Could you transcribe the material below exactly, without leaving out a single line?

————

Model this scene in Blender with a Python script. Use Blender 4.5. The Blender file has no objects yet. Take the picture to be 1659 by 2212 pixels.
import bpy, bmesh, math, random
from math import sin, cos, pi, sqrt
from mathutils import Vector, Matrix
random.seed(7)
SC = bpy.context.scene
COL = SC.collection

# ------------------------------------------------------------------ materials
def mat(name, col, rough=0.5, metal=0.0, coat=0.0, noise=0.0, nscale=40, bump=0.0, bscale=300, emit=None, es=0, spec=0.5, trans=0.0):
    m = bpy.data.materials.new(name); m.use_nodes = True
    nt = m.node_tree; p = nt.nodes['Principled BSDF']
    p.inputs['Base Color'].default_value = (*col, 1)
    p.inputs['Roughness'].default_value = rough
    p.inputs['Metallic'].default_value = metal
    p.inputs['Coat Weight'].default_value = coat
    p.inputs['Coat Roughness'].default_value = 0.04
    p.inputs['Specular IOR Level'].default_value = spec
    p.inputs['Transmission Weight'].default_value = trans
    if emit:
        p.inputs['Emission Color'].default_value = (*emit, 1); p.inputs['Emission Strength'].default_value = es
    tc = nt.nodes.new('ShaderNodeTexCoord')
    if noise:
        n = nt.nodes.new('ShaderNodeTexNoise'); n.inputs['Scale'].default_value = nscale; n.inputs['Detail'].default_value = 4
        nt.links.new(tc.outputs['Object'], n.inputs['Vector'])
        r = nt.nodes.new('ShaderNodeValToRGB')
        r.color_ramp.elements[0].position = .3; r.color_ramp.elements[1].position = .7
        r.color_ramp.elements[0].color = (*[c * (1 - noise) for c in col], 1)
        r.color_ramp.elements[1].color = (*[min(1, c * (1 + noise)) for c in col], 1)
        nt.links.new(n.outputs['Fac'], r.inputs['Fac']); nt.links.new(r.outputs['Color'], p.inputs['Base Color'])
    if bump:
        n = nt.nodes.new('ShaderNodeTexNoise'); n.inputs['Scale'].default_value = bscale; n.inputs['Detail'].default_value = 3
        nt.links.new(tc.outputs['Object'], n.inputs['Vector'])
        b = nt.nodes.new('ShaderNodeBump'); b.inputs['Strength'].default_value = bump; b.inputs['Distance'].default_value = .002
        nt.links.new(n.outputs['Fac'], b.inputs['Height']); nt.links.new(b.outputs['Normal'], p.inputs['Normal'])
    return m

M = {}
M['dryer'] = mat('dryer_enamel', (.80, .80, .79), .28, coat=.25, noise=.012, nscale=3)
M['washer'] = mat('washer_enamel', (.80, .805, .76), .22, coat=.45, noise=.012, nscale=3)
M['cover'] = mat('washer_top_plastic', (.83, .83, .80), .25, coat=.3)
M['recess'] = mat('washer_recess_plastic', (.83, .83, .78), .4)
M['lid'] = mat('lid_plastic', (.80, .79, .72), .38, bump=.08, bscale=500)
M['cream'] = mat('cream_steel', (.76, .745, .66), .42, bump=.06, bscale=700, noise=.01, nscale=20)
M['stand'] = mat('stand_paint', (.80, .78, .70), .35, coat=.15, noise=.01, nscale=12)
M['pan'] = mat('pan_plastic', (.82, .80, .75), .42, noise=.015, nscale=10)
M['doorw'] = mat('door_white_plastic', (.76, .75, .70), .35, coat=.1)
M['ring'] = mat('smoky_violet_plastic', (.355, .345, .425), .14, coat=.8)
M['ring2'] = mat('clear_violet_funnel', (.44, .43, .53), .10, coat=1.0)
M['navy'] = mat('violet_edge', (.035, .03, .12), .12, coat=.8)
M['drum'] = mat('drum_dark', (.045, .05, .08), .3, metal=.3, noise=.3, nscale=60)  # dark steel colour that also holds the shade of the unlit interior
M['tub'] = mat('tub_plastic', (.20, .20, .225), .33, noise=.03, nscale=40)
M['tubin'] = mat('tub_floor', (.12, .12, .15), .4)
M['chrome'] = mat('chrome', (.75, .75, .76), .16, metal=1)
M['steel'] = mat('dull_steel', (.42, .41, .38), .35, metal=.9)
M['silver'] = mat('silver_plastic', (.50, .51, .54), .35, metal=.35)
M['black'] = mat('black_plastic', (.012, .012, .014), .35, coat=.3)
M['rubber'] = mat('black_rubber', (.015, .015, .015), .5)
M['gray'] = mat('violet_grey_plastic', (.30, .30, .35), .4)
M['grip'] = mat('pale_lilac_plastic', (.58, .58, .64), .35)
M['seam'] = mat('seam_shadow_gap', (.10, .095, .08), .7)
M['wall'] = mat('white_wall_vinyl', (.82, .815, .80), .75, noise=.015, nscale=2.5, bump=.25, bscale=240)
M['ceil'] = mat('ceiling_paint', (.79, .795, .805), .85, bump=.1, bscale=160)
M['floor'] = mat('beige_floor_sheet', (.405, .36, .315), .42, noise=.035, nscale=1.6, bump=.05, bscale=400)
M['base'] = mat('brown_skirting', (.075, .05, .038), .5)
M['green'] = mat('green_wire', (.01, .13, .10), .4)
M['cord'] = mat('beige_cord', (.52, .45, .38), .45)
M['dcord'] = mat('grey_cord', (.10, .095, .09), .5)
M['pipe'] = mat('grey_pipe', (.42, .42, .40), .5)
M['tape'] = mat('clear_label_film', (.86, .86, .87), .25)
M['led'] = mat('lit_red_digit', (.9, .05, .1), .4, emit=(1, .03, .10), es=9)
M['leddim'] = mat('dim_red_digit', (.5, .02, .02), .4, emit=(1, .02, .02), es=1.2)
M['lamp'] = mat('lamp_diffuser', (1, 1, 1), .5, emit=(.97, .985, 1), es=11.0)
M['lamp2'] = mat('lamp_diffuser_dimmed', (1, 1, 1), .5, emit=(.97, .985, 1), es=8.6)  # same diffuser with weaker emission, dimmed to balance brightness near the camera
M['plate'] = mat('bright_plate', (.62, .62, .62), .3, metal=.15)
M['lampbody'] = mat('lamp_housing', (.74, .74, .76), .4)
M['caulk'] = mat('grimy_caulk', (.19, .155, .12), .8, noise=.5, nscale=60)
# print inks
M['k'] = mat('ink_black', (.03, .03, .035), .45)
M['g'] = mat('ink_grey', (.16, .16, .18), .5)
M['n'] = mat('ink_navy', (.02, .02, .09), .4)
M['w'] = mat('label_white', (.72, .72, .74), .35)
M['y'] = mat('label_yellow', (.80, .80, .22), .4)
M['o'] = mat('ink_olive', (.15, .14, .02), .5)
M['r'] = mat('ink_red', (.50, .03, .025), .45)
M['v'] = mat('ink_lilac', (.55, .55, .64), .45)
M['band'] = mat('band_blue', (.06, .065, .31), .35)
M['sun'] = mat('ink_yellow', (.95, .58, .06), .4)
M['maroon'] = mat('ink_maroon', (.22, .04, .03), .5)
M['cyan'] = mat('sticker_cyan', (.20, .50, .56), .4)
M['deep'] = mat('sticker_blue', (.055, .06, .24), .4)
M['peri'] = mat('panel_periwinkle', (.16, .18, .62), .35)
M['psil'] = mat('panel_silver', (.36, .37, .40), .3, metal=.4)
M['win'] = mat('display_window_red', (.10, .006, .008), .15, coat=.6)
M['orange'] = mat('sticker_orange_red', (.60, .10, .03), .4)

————

_Task response:_
Model this scene in Blender with a Python script. Use Blender 4.5. The Blender file has no objects yet. Take the picture to be 1659 by 2212 pixels.
import bpy, bmesh, math, random
from math import sin, cos, pi, sqrt
from mathutils import Vector, Matrix
random.seed(7)
SC = bpy.context.scene
COL = SC.collection

# ------------------------------------------------------------------ materials
def mat(name, col, rough=0.5, metal=0.0, coat=0.0, noise=0.0, nscale=40, bump=0.0, bscale=300, emit=None, es=0, spec=0.5, trans=0.0):
    m = bpy.data.materials.new(name); m.use_nodes = True
    nt = m.node_tree; p = nt.nodes['Principled BSDF']
    p.inputs['Base Color'].default_value = (*col, 1)
    p.inputs['Roughness'].default_value = rough
    p.inputs['Metallic'].default_value = metal
    p.inputs['Coat Weight'].default_value = coat
    p.inputs['Coat Roughness'].default_value = 0.04
    p.inputs['Specular IOR Level'].default_value = spec
    p.inputs['Transmission Weight'].default_value = trans
    if emit:
        p.inputs['Emission Color'].default_value = (*emit, 1); p.inputs['Emission Strength'].default_value = es
    tc = nt.nodes.new('ShaderNodeTexCoord')
    if noise:
        n = nt.nodes.new('ShaderNodeTexNoise'); n.inputs['Scale'].default_value = nscale; n.inputs['Detail'].default_value = 4
        nt.links.new(tc.outputs['Object'], n.inputs['Vector'])
        r = nt.nodes.new('ShaderNodeValToRGB')
        r.color_ramp.elements[0].position = .3; r.color_ramp.elements[1].position = .7
        r.color_ramp.elements[0].color = (*[c * (1 - noise) for c in col], 1)
        r.color_ramp.elements[1].color = (*[min(1, c * (1 + noise)) for c in col], 1)
        nt.links.new(n.outputs['Fac'], r.inputs['Fac']); nt.links.new(r.outputs['Color'], p.inputs['Base Color'])
    if bump:
        n = nt.nodes.new('ShaderNodeTexNoise'); n.inputs['Scale'].default_value = bscale; n.inputs['Detail'].default_value = 3
        nt.links.new(tc.outputs['Object'], n.inputs['Vector'])
        b = nt.nodes.new('ShaderNodeBump'); b.inputs['Strength'].default_value = bump; b.inputs['Distance'].default_value = .002
        nt.links.new(n.outputs['Fac'], b.inputs['Height']); nt.links.new(b.outputs['Normal'], p.inputs['Normal'])
    return m

M = {}
M['dryer'] = mat('dryer_enamel', (.80, .80, .79), .28, coat=.25, noise=.012, nscale=3)
M['washer'] = mat('washer_enamel', (.80, .805, .76), .22, coat=.45, noise=.012, nscale=3)
M['cover'] = mat('washer_top_plastic', (.83, .83, .80), .25, coat=.3)
M['recess'] = mat('washer_recess_plastic', (.83, .83, .78), .4)
M['lid'] = mat('lid_plastic', (.80, .79, .72), .38, bump=.08, bscale=500)
M['cream'] = mat('cream_steel', (.76, .745, .66), .42, bump=.06, bscale=700, noise=.01, nscale=20)
M['stand'] = mat('stand_paint', (.80, .78, .70), .35, coat=.15, noise=.01, nscale=12)
M['pan'] = mat('pan_plastic', (.82, .80, .75), .42, noise=.015, nscale=10)
M['doorw'] = mat('door_white_plastic', (.76, .75, .70), .35, coat=.1)
M['ring'] = mat('smoky_violet_plastic', (.355, .345, .425), .14, coat=.8)
M['ring2'] = mat('clear_violet_funnel', (.44, .43, .53), .10, coat=1.0)
M['navy'] = mat('violet_edge', (.035, .03, .12), .12, coat=.8)
M['drum'] = mat('drum_dark', (.045, .05, .08), .3, metal=.3, noise=.3, nscale=60)  # dark steel colour that also holds the shade of the unlit interior
M['tub'] = mat('tub_plastic', (.20, .20, .225), .33, noise=.03, nscale=40)
M['tubin'] = mat('tub_floor', (.12, .12, .15), .4)
M['chrome'] = mat('chrome', (.75, .75, .76), .16, metal=1)
M['steel'] = mat('dull_steel', (.42, .41, .38), .35, metal=.9)
M['silver'] = mat('silver_plastic', (.50, .51, .54), .35, metal=.35)
M['black'] = mat('black_plastic', (.012, .012, .014), .35, coat=.3)
M['rubber'] = mat('black_rubber', (.015, .015, .015), .5)
M['gray'] = mat('violet_grey_plastic', (.30, .30, .35), .4)
M['grip'] = mat('pale_lilac_plastic', (.58, .58, .64), .35)
M['seam'] = mat('seam_shadow_gap', (.10, .095, .08), .7)
M['wall'] = mat('white_wall_vinyl', (.82, .815, .80), .75, noise=.015, nscale=2.5, bump=.25, bscale=240)
M['ceil'] = mat('ceiling_paint', (.79, .795, .805), .85, bump=.1, bscale=160)
M['floor'] = mat('beige_floor_sheet', (.405, .36, .315), .42, noise=.035, nscale=1.6, bump=.05, bscale=400)
M['base'] = mat('brown_skirting', (.075, .05, .038), .5)
M['green'] = mat('green_wire', (.01, .13, .10), .4)
M['cord'] = mat('beige_cord', (.52, .45, .38), .45)
M['dcord'] = mat('grey_cord', (.10, .095, .09), .5)
M['pipe'] = mat('grey_pipe', (.42, .42, .40), .5)
M['tape'] = mat('clear_label_film', (.86, .86, .87), .25)
M['led'] = mat('lit_red_digit', (.9, .05, .1), .4, emit=(1, .03, .10), es=9)
M['leddim'] = mat('dim_red_digit', (.5, .02, .02), .4, emit=(1, .02, .02), es=1.2)
M['lamp'] = mat('lamp_diffuser', (1, 1, 1), .5, emit=(.97, .985, 1), es=11.0)
M['lamp2'] = mat('lamp_diffuser_dimmed', (1, 1, 1), .5, emit=(.97, .985, 1), es=8.6)  # same diffuser with weaker emission, dimmed to balance brightness near the camera
M['plate'] = mat('bright_plate', (.62, .62, .62), .3, metal=.15)
M['lampbody'] = mat('lamp_housing', (.74, .74, .76), .4)
M['caulk'] = mat('grimy_caulk', (.19, .155, .12), .8, noise=.5, nscale=60)
# print inks
M['k'] = mat('ink_black', (.03, .03, .035), .45)
M['g'] = mat('ink_grey', (.16, .16, .18), .5)
M['n'] = mat('ink_navy', (.02, .02, .09), .4)
M['w'] = mat('label_white', (.72, .72, .74), .35)
M['y'] = mat('label_yellow', (.80, .80, .22), .4)
M['o'] = mat('ink_olive', (.15, .14, .02), .5)
M['r'] = mat('ink_red', (.50, .03, .025), .45)
M['v'] = mat('ink_lilac', (.55, .55, .64), .45)
M['band'] = mat('band_blue', (.06, .065, .31), .35)
M['sun'] = mat('ink_yellow', (.95, .58, .06), .4)
M['maroon'] = mat('ink_maroon', (.22, .04, .03), .5)
M['cyan'] = mat('sticker_cyan', (.20, .50, .56), .4)
M['deep'] = mat('sticker_blue', (.055, .06, .24), .4)
M['peri'] = mat('panel_periwinkle', (.16, .18, .62), .35)
M['psil'] = mat('panel_silver', (.36, .37, .40), .3, metal=.4)
M['win'] = mat('display_window_red', (.10, .006, .008), .15, coat=.6)
M['orange'] = mat('sticker_orange_red', (.60, .10, .03), .4)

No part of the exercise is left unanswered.